Ultralight and Flexible Carbon Foam-Based Phase Change Composites with High Latent-Heat Capacity and Photothermal Conversion Capability.

It is important to explore and develop multifunctional phase change composites with high latent-heat capacity and photothermal conversion capability. A novel ultralight and flexible carbon foam (CF)-based phase change composite was fabricated by encapsulating n-eicosane into a CF skeleton that had been precoated with titanium(III) oxide (Ti2O3) nanoparticles (NPs). Morphological structures, as well as the properties of leakage-proof, thermal energy storage, temperature regulation, and photothermal conversion, of the fabricated phase change composites were investigated. The results indicated that the flexible CF skeleton derived from melamine foam (MF) through stabilization in air followed by carbonization in nitrogen was highly porous, which ensured excellent mechanical support and large mass ratio of n-eicosane for the composites.
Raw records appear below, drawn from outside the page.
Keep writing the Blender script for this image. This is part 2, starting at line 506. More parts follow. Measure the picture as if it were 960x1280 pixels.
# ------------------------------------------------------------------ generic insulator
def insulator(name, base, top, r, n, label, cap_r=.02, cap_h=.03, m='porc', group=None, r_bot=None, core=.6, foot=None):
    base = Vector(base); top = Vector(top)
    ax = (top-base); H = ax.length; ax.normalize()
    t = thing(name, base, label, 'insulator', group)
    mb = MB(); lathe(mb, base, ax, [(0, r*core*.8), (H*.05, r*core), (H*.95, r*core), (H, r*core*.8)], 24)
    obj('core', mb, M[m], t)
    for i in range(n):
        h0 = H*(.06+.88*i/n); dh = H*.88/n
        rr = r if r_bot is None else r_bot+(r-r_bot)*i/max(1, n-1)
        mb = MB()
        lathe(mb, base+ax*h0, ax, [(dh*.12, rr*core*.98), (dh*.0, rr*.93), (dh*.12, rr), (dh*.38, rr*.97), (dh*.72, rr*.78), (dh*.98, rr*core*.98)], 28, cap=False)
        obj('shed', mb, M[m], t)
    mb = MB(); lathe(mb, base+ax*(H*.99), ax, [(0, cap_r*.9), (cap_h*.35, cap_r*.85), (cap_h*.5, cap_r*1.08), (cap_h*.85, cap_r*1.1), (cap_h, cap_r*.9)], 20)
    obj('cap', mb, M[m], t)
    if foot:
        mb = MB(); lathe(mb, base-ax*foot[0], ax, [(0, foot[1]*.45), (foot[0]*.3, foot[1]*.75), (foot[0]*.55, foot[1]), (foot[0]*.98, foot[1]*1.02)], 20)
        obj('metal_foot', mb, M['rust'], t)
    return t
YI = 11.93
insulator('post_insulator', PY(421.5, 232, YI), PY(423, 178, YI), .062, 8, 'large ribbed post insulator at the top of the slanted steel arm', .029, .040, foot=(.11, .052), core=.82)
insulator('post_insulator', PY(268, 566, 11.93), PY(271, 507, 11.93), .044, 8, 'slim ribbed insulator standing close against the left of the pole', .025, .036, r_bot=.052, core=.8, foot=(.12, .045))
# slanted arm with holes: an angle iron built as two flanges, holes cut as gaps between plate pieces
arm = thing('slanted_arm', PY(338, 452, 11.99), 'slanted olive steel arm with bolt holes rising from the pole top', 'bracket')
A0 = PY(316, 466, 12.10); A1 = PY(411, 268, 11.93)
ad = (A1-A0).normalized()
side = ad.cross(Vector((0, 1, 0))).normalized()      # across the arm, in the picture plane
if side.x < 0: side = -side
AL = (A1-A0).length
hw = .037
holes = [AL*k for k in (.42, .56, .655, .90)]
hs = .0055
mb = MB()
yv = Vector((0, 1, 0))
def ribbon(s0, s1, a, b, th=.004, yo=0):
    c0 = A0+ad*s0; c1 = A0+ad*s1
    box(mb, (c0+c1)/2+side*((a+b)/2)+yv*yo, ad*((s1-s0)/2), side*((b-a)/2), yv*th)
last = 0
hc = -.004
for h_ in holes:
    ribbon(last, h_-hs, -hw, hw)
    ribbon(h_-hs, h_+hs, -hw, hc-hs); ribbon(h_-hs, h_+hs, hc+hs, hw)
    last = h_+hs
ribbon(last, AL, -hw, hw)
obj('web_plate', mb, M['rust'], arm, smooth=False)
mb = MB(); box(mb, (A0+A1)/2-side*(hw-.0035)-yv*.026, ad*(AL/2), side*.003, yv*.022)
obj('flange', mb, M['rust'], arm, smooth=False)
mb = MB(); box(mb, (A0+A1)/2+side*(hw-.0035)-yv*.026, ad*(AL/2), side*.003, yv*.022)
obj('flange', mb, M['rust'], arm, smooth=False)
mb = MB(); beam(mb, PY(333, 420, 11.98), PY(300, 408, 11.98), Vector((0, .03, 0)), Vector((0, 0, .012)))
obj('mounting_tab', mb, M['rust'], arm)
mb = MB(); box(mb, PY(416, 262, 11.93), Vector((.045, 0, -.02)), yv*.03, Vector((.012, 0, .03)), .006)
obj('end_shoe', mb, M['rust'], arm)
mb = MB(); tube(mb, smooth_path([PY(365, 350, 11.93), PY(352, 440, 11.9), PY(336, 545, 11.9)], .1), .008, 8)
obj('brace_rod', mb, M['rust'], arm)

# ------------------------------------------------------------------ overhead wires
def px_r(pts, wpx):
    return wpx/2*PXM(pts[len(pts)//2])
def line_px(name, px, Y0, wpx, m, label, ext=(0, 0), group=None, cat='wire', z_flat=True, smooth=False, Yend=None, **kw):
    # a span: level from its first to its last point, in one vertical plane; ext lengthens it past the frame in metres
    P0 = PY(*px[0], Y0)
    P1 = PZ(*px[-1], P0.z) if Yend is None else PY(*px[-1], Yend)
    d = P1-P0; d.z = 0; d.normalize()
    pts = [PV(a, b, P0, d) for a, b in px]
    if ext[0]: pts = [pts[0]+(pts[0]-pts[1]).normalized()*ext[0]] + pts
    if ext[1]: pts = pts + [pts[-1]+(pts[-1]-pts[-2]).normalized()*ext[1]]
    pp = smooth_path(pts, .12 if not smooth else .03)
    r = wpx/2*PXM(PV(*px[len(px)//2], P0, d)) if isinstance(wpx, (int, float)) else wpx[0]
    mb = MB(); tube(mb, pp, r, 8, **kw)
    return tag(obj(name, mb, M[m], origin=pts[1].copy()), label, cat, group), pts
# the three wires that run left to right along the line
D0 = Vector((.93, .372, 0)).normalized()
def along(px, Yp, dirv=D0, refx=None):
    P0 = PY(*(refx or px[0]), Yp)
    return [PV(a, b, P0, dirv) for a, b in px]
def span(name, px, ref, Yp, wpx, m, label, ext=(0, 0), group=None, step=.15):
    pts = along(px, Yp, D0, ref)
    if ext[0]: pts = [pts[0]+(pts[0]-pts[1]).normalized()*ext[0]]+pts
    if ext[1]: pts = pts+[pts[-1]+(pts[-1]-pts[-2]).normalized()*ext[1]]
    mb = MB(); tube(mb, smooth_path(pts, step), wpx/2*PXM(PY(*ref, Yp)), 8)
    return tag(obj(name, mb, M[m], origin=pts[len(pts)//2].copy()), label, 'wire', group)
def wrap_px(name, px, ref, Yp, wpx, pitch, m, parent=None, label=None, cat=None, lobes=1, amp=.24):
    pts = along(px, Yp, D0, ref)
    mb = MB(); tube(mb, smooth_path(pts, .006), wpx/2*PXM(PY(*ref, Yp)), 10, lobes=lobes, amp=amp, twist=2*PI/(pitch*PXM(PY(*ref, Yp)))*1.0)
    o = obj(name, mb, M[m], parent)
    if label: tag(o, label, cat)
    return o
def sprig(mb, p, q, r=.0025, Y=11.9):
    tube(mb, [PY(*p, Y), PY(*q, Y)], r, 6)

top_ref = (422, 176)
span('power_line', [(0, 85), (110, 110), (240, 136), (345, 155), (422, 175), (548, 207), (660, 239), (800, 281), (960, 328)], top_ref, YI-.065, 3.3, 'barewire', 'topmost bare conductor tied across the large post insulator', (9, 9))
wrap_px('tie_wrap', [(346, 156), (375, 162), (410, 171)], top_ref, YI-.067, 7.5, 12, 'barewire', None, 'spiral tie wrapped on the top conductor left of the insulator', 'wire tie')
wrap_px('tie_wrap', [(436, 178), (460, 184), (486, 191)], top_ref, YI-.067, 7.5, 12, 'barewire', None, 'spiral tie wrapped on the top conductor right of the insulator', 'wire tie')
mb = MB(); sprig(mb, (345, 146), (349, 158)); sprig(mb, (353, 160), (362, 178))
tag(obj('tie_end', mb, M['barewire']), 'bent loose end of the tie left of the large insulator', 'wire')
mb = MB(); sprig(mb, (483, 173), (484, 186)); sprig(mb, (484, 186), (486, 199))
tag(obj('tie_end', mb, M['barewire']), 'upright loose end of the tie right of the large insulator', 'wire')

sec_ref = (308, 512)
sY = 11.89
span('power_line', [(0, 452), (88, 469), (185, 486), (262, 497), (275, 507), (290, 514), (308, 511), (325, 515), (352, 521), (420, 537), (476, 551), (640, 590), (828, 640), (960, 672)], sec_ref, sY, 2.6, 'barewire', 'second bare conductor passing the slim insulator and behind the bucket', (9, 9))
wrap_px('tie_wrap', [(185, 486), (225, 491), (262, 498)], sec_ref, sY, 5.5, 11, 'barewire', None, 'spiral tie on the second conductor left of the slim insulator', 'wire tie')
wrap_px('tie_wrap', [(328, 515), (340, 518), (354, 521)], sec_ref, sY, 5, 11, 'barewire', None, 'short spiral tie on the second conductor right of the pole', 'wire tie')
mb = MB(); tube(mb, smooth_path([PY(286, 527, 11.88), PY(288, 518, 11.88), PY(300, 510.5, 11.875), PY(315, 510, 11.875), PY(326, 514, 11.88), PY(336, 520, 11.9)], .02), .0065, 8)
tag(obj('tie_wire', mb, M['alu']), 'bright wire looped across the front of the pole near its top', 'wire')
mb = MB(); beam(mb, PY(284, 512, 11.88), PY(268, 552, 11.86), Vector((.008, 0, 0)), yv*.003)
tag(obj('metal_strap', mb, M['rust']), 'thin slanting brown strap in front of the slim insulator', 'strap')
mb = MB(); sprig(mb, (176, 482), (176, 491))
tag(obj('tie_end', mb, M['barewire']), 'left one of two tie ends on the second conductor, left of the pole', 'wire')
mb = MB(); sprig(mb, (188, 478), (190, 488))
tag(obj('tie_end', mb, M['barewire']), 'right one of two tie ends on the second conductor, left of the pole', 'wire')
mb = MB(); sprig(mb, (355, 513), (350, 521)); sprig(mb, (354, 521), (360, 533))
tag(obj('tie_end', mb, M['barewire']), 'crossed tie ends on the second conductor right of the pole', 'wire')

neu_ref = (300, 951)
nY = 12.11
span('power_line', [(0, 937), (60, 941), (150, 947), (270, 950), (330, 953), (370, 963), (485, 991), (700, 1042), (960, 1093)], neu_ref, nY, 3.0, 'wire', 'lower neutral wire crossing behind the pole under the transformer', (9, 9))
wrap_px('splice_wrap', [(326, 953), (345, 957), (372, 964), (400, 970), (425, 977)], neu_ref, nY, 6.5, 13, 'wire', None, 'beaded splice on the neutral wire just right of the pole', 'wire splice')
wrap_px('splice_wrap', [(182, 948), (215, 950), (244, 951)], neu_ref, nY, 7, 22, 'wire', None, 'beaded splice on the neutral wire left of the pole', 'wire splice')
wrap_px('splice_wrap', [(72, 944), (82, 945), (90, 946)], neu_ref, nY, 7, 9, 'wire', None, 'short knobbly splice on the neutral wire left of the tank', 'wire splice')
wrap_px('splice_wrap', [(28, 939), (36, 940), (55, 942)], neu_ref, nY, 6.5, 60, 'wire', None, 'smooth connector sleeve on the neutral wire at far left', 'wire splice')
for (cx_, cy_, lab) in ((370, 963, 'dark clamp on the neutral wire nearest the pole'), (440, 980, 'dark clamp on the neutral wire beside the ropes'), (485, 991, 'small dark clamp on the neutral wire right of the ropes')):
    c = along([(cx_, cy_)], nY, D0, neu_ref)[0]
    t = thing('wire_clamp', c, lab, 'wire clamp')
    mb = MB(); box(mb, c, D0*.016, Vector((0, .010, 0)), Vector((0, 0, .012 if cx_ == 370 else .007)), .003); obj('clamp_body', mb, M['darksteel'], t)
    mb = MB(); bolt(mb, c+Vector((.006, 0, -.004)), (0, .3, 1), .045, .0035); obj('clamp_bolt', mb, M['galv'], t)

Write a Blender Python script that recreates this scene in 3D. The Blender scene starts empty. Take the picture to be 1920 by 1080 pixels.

The loading percentage of n-eicosane as high as 84% which acted as thermal storage unit guaranteed high latent-heat capacity and good temperature regulation property of the composite; the melting/crystallization temperatures and enthalpies of the corresponding composite was 36.4/33.7 °C and 200.1/200.6 kJ·kg-1, respectively. The CF skeleton modified with Ti2O3 NPs endowed the fabricated phase change composites with enhanced leakage-proof property, photothermal conversion capability, superior thermal reliability, and temperature regulation ability. Therefore, the resultant phase change composites are believed to have promising and potential applications in solar thermal-energy storage, waste-heat recovery, and infrared stealth of military targets, and so forth.